Aim of the exercise >>
Gather, from the data below, each line in which the word "None" occurs.

Dataset content >>
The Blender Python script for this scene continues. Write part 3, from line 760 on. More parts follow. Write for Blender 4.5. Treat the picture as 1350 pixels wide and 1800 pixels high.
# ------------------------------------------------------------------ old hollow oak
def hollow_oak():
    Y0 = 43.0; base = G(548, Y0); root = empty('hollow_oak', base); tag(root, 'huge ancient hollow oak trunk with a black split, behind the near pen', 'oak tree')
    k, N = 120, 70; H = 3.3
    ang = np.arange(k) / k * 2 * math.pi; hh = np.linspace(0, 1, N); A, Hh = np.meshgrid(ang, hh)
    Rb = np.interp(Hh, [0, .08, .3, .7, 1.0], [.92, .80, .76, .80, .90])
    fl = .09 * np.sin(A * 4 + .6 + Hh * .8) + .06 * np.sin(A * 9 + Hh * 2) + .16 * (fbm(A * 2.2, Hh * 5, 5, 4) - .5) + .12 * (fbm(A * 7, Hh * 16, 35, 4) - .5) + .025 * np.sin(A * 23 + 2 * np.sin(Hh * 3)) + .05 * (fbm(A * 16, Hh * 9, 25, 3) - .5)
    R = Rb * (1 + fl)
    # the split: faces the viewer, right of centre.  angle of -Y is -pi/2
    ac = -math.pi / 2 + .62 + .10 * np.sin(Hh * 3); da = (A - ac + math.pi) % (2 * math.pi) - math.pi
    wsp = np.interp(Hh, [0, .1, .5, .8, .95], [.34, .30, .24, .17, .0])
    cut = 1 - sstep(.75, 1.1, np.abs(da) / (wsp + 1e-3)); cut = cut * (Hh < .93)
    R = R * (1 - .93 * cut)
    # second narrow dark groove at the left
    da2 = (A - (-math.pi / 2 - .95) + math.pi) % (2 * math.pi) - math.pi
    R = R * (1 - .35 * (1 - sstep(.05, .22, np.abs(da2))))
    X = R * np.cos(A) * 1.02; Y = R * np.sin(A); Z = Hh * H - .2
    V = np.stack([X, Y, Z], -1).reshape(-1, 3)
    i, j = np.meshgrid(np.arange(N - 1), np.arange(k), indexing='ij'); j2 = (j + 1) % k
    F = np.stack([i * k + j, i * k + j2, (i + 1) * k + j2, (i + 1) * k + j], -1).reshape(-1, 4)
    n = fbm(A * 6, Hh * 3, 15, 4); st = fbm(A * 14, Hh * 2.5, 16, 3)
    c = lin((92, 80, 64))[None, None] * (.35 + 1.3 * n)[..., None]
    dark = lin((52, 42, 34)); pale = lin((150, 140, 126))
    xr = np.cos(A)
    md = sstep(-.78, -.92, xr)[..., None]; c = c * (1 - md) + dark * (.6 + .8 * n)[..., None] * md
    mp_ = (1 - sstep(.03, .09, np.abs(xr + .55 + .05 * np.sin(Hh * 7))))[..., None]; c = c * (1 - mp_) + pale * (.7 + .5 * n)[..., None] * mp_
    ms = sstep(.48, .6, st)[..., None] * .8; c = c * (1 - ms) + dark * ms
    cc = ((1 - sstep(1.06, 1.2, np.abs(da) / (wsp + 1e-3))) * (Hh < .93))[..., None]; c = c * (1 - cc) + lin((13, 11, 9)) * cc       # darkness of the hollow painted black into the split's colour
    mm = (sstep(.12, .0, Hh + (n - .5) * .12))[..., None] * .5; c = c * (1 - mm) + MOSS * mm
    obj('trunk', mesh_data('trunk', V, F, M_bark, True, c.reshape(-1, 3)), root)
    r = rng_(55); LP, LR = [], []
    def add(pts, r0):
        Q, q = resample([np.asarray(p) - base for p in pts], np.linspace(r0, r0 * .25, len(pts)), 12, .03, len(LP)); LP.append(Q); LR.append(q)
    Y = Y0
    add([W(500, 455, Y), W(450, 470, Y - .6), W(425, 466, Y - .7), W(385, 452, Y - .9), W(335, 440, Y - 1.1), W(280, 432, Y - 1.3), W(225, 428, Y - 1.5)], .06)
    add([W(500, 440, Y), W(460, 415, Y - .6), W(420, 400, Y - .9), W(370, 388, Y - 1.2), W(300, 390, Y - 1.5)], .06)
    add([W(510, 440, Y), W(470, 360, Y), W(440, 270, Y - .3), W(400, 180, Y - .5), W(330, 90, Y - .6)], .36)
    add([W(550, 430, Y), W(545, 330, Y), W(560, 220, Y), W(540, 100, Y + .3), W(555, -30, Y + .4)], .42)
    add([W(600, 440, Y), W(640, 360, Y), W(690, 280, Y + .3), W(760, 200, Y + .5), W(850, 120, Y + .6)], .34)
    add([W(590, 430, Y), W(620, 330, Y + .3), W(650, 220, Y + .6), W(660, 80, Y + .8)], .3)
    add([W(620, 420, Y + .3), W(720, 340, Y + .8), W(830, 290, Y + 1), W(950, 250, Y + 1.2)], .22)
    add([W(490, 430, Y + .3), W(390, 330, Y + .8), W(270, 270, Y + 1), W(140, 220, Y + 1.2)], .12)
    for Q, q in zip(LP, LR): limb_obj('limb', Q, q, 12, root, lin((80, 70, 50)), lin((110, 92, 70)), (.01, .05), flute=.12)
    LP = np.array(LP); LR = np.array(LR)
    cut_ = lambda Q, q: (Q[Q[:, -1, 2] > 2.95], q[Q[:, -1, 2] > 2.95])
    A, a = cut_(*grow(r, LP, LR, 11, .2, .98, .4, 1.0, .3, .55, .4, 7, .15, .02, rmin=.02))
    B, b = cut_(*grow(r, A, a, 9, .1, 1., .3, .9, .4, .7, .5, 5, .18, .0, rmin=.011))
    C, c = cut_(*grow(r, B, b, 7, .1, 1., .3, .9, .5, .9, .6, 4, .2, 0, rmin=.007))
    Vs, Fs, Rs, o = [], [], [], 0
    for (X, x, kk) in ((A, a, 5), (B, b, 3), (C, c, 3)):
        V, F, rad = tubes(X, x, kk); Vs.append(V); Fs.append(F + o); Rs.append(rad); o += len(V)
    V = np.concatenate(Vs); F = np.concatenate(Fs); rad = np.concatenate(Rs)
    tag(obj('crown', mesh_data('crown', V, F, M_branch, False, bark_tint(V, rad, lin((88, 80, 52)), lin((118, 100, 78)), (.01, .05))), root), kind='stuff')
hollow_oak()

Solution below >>
    c = lin((92, 80, 64))[None, None] * (.35 + 1.3 * n)[..., None]
    md = sstep(-.78, -.92, xr)[..., None]; c = c * (1 - md) + dark * (.6 + .8 * n)[..., None] * md
    mp_ = (1 - sstep(.03, .09, np.abs(xr + .55 + .05 * np.sin(Hh * 7))))[..., None]; c = c * (1 - mp_) + pale * (.7 + .5 * n)[..., None] * mp_
    ms = sstep(.48, .6, st)[..., None] * .8; c = c * (1 - ms) + dark * ms
    cc = ((1 - sstep(1.06, 1.2, np.abs(da) / (wsp + 1e-3))) * (Hh < .93))[..., None]; c = c * (1 - cc) + lin((13, 11, 9)) * cc       # darkness of the hollow painted black into the split's colour
    mm = (sstep(.12, .0, Hh + (n - .5) * .12))[..., None] * .5; c = c * (1 - mm) + MOSS * mm